McNamara and other Johnson advisers worried that such actions could lead to a geographical “widening” of the war and might bring China and/or the Soviets into the war. And as the election year of 1968 dawned, domestic politics led Johnson, in the face of fierce opposition by the Joint Chiefs and U.S. military commanders in Vietnam, to impose bombing pauses designed to convince anti-war segments of America—including much of the elite media, which had by then mostly turned against the war—that he and the Democrats were the “peace” party.

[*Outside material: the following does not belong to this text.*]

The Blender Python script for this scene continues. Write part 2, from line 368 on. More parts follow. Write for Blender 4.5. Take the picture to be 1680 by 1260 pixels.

In late October 1968, Johnson ordered a bombing pause and attempted to pressure South Vietnamese leaders to agree to talks with the North a few days before the presidential election in order to help Vice President Hubert Humphrey’s chances against his Republican opponent Richard Nixon. The “orthodox” histories claim that it was Nixon who pulled an “October surprise” by urging the South Vietnamese to resist Johnson’s pressure. But as Moyar points out, even the CIA’s Vietnam expert understood that the South’s leaders “had plenty of reasons . . . to believe that the White House’s diplomatic plan would imperil South Vietnam.” It was Johnson and the Democrats, not Nixon, who pulled an “October surprise.”

Nixon’s victory in 1968, and his landslide victory four years later against anti-war candidate George McGovern, evidenced the continued popular support for America’s effort to defend the independence of South Vietnam. As Moyar notes, public opinion polls confirmed this. But America’s liberal elite—the so-called “best and the brightest,” some of whom were responsible for getting us into the war—turned against the effort with righteous indignation once Nixon took office.  

Moyar ends the book with Nixon’s victory in the 1968 election. U.S. military leaders sensed that the new administration would end or at least scale back the restrictions that had to date hampered the American war effort and led to unnecessary American casualties. But, alas, that story is for Moyar’s third volume.